[start Data lines]

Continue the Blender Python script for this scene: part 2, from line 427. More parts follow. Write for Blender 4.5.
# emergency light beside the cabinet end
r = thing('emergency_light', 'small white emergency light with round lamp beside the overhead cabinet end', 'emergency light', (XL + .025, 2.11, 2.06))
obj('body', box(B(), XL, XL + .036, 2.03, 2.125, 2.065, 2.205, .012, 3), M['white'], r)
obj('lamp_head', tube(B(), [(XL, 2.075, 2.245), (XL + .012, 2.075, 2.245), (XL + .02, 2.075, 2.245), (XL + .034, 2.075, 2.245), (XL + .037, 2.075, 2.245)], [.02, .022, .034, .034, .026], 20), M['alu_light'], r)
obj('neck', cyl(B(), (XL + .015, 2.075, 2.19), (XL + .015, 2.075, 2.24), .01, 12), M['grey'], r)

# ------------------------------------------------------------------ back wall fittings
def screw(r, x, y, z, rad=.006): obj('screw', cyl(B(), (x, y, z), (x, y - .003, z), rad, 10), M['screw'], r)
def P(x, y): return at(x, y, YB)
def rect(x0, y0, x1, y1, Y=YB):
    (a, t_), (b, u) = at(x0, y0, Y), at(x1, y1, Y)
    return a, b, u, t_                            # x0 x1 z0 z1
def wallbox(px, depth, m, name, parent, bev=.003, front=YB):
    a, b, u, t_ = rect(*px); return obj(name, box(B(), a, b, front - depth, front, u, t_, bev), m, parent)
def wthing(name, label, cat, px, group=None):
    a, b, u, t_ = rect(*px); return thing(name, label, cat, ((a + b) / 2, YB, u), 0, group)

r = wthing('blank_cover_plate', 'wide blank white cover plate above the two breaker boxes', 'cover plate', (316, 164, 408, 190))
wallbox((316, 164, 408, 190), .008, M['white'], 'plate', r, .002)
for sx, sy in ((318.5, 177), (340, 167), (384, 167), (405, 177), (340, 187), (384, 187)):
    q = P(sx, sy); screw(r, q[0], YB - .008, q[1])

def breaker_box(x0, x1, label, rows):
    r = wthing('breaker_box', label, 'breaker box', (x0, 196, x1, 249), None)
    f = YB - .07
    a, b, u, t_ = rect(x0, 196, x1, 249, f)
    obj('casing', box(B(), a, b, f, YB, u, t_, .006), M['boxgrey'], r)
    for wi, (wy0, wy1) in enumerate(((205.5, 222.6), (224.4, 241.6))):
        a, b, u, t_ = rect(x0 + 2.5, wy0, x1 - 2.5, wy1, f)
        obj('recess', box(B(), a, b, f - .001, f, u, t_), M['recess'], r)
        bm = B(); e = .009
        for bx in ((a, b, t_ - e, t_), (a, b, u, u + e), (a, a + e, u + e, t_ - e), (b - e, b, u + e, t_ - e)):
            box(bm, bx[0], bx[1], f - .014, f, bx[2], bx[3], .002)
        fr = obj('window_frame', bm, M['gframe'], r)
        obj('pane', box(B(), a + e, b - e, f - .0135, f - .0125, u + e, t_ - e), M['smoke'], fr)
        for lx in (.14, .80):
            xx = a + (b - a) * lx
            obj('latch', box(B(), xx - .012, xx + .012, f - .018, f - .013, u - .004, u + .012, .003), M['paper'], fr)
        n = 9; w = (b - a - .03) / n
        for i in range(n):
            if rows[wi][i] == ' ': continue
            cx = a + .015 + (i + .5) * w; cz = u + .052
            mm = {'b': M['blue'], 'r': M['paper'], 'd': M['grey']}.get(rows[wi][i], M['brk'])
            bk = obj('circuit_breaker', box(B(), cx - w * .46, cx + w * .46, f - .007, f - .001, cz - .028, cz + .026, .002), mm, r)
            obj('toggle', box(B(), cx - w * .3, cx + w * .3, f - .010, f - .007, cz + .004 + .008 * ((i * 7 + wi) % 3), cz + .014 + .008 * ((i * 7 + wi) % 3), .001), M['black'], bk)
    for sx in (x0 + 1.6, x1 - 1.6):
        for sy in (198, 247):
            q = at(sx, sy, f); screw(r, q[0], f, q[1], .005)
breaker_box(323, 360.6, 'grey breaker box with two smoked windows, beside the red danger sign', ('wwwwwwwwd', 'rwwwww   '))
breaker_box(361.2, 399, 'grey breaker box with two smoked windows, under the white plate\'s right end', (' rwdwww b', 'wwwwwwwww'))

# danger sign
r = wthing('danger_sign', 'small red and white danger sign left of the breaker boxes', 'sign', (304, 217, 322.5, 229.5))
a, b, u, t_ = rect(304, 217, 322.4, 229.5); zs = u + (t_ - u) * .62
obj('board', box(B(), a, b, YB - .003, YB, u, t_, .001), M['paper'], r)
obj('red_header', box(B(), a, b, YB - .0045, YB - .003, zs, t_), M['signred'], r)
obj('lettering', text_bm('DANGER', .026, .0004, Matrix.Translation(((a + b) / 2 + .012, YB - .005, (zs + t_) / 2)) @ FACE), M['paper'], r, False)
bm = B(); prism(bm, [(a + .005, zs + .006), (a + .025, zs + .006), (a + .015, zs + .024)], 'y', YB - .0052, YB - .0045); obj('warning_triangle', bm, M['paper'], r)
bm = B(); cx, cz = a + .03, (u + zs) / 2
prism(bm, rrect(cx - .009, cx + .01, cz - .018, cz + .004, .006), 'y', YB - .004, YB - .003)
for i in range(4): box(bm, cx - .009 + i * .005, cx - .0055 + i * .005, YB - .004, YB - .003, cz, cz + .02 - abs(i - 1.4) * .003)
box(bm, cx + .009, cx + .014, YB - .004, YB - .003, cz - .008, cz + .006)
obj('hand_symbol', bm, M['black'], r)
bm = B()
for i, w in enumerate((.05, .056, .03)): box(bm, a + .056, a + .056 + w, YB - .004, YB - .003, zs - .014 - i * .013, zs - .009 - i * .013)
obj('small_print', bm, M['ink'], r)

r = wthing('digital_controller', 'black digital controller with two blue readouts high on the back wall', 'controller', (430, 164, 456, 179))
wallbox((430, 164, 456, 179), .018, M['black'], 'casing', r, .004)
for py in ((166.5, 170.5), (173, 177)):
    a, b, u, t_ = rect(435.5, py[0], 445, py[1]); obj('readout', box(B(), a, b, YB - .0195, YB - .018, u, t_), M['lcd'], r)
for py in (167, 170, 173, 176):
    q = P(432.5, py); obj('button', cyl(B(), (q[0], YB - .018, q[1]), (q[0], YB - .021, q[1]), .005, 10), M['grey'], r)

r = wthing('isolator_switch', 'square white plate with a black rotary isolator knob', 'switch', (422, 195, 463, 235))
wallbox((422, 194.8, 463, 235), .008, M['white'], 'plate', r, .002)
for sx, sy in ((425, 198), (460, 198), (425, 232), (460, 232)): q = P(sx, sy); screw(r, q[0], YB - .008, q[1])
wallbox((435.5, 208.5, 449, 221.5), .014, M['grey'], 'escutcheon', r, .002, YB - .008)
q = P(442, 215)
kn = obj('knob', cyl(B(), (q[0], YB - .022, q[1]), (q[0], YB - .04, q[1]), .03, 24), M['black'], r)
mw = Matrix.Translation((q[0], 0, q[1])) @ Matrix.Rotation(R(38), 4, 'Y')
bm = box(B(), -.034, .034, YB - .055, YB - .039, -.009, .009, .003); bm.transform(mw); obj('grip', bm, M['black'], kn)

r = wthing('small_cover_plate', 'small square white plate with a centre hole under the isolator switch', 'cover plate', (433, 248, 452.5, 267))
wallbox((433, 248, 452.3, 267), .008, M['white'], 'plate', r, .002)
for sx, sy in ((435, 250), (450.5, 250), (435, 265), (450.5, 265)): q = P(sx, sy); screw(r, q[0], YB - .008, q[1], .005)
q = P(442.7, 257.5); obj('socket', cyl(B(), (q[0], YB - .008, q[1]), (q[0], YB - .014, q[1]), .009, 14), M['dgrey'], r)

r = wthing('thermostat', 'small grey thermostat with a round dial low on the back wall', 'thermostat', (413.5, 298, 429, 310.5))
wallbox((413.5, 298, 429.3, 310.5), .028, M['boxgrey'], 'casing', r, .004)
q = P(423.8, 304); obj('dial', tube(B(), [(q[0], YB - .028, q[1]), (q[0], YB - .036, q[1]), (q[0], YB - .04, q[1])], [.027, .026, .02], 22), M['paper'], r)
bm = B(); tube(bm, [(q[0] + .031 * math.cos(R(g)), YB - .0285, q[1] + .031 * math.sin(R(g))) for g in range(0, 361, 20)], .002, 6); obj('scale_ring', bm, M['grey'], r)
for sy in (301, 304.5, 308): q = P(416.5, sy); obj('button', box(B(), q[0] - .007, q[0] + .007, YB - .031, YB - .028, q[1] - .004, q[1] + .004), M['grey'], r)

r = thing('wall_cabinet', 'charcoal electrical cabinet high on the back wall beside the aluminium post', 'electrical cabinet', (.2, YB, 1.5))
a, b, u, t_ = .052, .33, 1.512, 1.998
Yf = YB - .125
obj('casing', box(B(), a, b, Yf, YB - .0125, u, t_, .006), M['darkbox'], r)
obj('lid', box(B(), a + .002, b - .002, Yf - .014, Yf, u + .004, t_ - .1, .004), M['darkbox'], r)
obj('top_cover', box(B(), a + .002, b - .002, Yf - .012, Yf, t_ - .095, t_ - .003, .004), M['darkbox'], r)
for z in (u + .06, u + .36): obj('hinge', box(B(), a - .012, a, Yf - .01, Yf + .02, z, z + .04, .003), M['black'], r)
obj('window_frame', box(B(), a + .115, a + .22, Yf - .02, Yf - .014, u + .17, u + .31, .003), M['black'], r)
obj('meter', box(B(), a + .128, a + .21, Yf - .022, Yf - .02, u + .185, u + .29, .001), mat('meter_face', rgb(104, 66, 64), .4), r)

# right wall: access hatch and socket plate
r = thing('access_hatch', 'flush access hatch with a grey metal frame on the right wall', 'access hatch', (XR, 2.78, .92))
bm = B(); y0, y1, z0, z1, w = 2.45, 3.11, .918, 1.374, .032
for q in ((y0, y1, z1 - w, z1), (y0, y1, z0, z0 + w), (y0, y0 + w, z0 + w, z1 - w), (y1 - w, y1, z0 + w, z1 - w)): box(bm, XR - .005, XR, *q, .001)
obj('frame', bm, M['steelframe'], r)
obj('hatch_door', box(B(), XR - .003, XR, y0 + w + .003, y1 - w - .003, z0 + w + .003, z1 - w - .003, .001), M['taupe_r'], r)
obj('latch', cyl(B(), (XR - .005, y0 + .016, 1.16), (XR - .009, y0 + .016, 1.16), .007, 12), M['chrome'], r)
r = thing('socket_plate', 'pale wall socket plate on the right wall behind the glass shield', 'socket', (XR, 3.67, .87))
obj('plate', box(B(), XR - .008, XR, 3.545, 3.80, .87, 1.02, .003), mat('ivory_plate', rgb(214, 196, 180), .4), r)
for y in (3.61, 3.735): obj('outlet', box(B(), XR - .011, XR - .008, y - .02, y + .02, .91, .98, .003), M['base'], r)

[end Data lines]

■ **Exercise prompt**: Copy exactly, word for word, the line with "obj('hatch_door', box(B(), XR" through the final line of the listing.

■ **Exercise answer**:
obj('hatch_door', box(B(), XR - .003, XR, y0 + w + .003, y1 - w - .003, z0 + w + .003, z1 - w - .003, .001), M['taupe_r'], r)
obj('latch', cyl(B(), (XR - .005, y0 + .016, 1.16), (XR - .009, y0 + .016, 1.16), .007, 12), M['chrome'], r)
r = thing('socket_plate', 'pale wall socket plate on the right wall behind the glass shield', 'socket', (XR, 3.67, .87))
obj('plate', box(B(), XR - .008, XR, 3.545, 3.80, .87, 1.02, .003), mat('ivory_plate', rgb(214, 196, 180), .4), r)
for y in (3.61, 3.735): obj('outlet', box(B(), XR - .011, XR - .008, y - .02, y + .02, .91, .98, .003), M['base'], r)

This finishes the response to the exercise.